Fr. Wolfgang Rothe, a dissident, scandal-plagued priest with the Archdiocese of Munich, has confirmed on social media that he accused Oko and celebrated the charges handed down by the Cologne court. Rothe was one of many German clerics who participated in a wave of illicit same-sex “blessing” ceremonies this spring and formerly held the post of deputy rector at an Austrian seminary shut down in 2004 amid a massive child pornography and homosexual misconduct scandal.

The Ordo Iuris Institute for Legal Culture, a conservative Polish legal organization, is providing aide to Oko and Stöhr and has launched a petition on their behalf to the Cologne District Court and German Chancellor Angela Merkel. The petition has garnered more than 15,000 signatures as of Wednesday.

“We have serious reservations about the legal basis for prosecuting” the two priests, said Ordo Iuris president Jerzy Kwaśniewski in a statement Monday. “Article 130 of the German Criminal Code prohibits hate speech against a number of groups, none of which is mentioned in the article by Fr. Prof. Oko.”

“In addition, we are dealing with a scientific article, so we are operating in the area of ​​academic freedom, freedom of conscience, freedom of speech and criticism, the protection of which under the German constitution and the international system of human rights prevents the conviction of the author and editor-in-chief of a scientific journal,” he added.

Oko responded to the ruling against him in an interview with TVP Info, saying that he is “determined” to “save the seminarians from homocliques.”

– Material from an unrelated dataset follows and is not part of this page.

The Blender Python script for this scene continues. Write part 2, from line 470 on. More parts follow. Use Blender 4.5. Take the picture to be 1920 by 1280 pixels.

“The Germans are putting me in jail? My grandfather and grandmother saved Jews, risked their lives, despite the fact that the Germans forbade saving Jews,” he said. “I am similarly determined, despite the fact that the Germans forbid me, to save the seminarians from homocliques.”

“This is a scientific article based on the enormous knowledge that comes to me from all over the world, from ordinary people, from the police, from the secret services. I collect known facts about homosexuals in cassocks and their habits,” he continued. “This ‘lavender mafia’ plays a similar role to the mafia in Sicily.”

“Is the criticism of the criminal activity of the Sicilian mafia an incitement to hatred against all Sicilians? So how can an academic reflection on the challenge of a criminal network connected with homosexual practices in the Church be an incitement to hatred against all homosexuals?”

The sentence against Oko has also caught the attention of Polish deputy minister of justice Marcin Romanowski, who slammed the ruling in a tweet yesterday. “According to the German court, Fr. Prof. Dariusz Oko, by exposing a group of rapists operating inside the church in a scientific article, incited hatred. The court thus trampled on academic freedom and showed that it values ​​torturers more than victims,” he wrote. “Let us not allow such paranoia in Poland.”

Fr. Oko, who currently works with the Pontifical University of John Paul II in Krakow, has long been an outspoken defender of Catholic teaching on homosexuality and gender, as well as a vocal critic of what he calls “homoheresy” and homosexual abuse within the Church.

“We are dealing not only with the problem of a homoideology and a homolobby outside the Church, but with an analogous problem within it as well, where homoideology takes the form of a homoheresy,” Oko wrote in his 2012 book, With the Pope Against the Homoheresy. He

published another book earlier this year, Lavender Mafia: With the Popes and Bishops against the Homoclique in the Church, from which his recent Theologisches article is drawn.